Et encore : « Pour toutes les choses purement mondaines, nous pouvons, blancs et noirs, être aussi séparés que le sont les cinq doigts et cependant n’être qu’un, comme la main n’est qu’une, dans tout ce qui est essentiel à nos progrès mutuels. »

C’était là de bien humbles revendications, au gré des plus pressés parmi les citoyens de couleur ; mais la générosité des actes de Washington fit pardonner la réserve de ses paroles. Les parens dont il élève les fils ne peuvent que lui être dévoués. De même, il s’est depuis longtemps réconcilié avec le clergé nègre qui, à la suite de certaines dénonciations qu’il eut le courage de publier, s’est épuré de toutes manières. On lui en voulut d’abord si cruellement que certains missionnaires défendaient aux gens d’envoyer leurs enfans à l’école de Tuskegee. L’un d’eux, par parenthèse, avait son fils dans cette école et l’y laissa, tout en vociférant contre elle.

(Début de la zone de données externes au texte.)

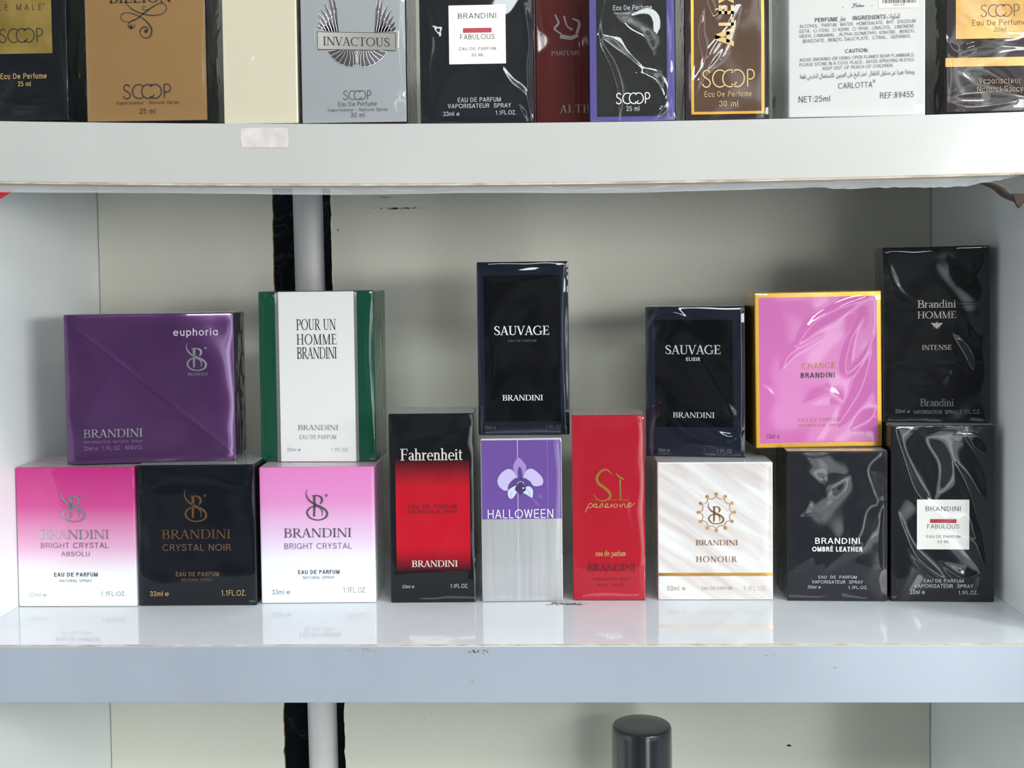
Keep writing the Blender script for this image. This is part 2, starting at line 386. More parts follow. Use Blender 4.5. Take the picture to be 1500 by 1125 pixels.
        P.curve([(.37, .38, T), (.2, .33, T), (.09, .2, K * .9), (.14, .05, T), (.26, .04, T), (.37, .14, T)], 4); A = .5
    elif ch == 'b': st(.13, 0, 1.02, K * .85, False, False); ring(.31, .32, .19, .31, K * .85); A = .56
    elif ch == 'd': ring(.25, .32, .19, .31, K * .85); st(.43, 0, 1.02, K * .85, True, False); P.rect(.3, .43, .985, 1.02); A = .58
    elif ch == 'e': ring(.27, .32, .2, .31, K * .85, 0, 310); hb(.1, .48, .36); A = .53
    elif ch == 'f': st(.15, 0, .85, K * .85, True, False); P.curve([(.15, .8, K * .85), (.22, .97, T * 1.3), (.36, .98, K * .6)], 4); hb(.02, .34, .63); A = .34
    elif ch == 'h': st(.13, 0, 1.02, K * .85, True, False); P.rect(.0, .13, .985, 1.02); P.curve([(.16, .48, T), (.28, .63, T * 1.4), (.42, .54, K * .8), (.43, .38, K * .85), (.43, .03, K * .85)], 4); sf(.43, 0, 1, K * .85, .06); A = .58
    elif ch in 'iI\u0131': st(.13, 0, .66, K * .85, True, False); P.rect(.02, .13, .625, .66); A = .28; ch == 'i' and P.poly([(.13 + .075 * math.cos(q * PI / 4), .86 + .075 * math.sin(q * PI / 4)) for q in range(8)])
    elif ch == 'm': st(.13, 0, .66, K * .85); [P.curve([(x, .48, T), (x + .1, .63, T * 1.4), (x + .23, .52, K * .8), (x + .24, .03, K * .85)], 4) for x in (.16, .42)]; A = .8
    elif ch == 'n': st(.13, 0, .66, K * .85, True, False); P.rect(.0, .13, .625, .66); P.curve([(.16, .48, T), (.28, .63, T * 1.4), (.42, .54, K * .8), (.43, .38, K * .85), (.43, .03, K * .85)], 4); sf(.43, 0, 1, K * .85, .06); A = .58
    elif ch == 'o': ring(.28, .32, .21, .31, K * .85); A = .56
    elif ch == 'p': st(.13, -.28, .66, K * .85); ring(.31, .32, .19, .31, K * .85); A = .56
    elif ch == 'r': st(.13, 0, .66, K * .85, True, False); P.rect(.0, .13, .625, .66); P.curve([(.17, .45, T), (.26, .6, T * 1.4), (.38, .58, K * .8)], 4); A = .41
    elif ch == 't': st(.16, .05, .86, K * .8, False, False); P.curve([(.16, .12, K * .8), (.2, .03, T * 1.3), (.33, .06, T)], 3); hb(.03, .33, .63); A = .35
    elif ch == 'u': P.curve([(.13, .64, K * .85), (.13, .2, K * .85), (.2, .05, T * 1.4), (.33, .05, T), (.43, .2, T)], 4); st(.43, 0, .66, K * .85, False, False); A = .56
    else: A = .35
    return P.v, P.f, A
def serif(body, gap=0.04):
    key = ('serif', body, gap)
    if key in _cache: return _cache[key]
    vs, fs, x = [], [], 0.0
    for ch in body:
        v, f, adv = serif_glyph(ch); k = len(vs)
        vs += [(a + x, b) for a, b in v]; fs += [tuple(i + k for i in q) for q in f]; x += adv + gap
    _cache[key] = (vs, fs)
    return vs, fs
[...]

Puis peu à peu une enquête éclaira le jugement des évêques de couleur, et le résultat de l’orage soulevé ainsi fut une très heureuse réforme.

Booker Washington devenait sous tous les rapports le guide autorisé de son peuple. Après l’exposition d’Atlanta, certains journaux, certains organisateurs de conférences, lui firent des offres tentatrices. Il refusa en disant que son œuvre était à Tuskegee, qu’il parlait librement sur les sujets qui lui tenaient au cœur, et qu’il n’entrerait dans aucun arrangement d’un caractère purement commercial.

Malgré ce refus, il est souvent en route, et son autobiographie s’est trouvée tracée d’une façon fragmentaire entre deux trains, sur une table de la salle d’attente ou en wagon. On le réclame partout et partout il rassemble des foules. C’est pour lui un sujet d’étonnement, car il n’y a pas de modestie plus sincère que la sienne. Très nerveux, très impressionnable, il s’imagine toujours avoir laissé de côté le nécessaire.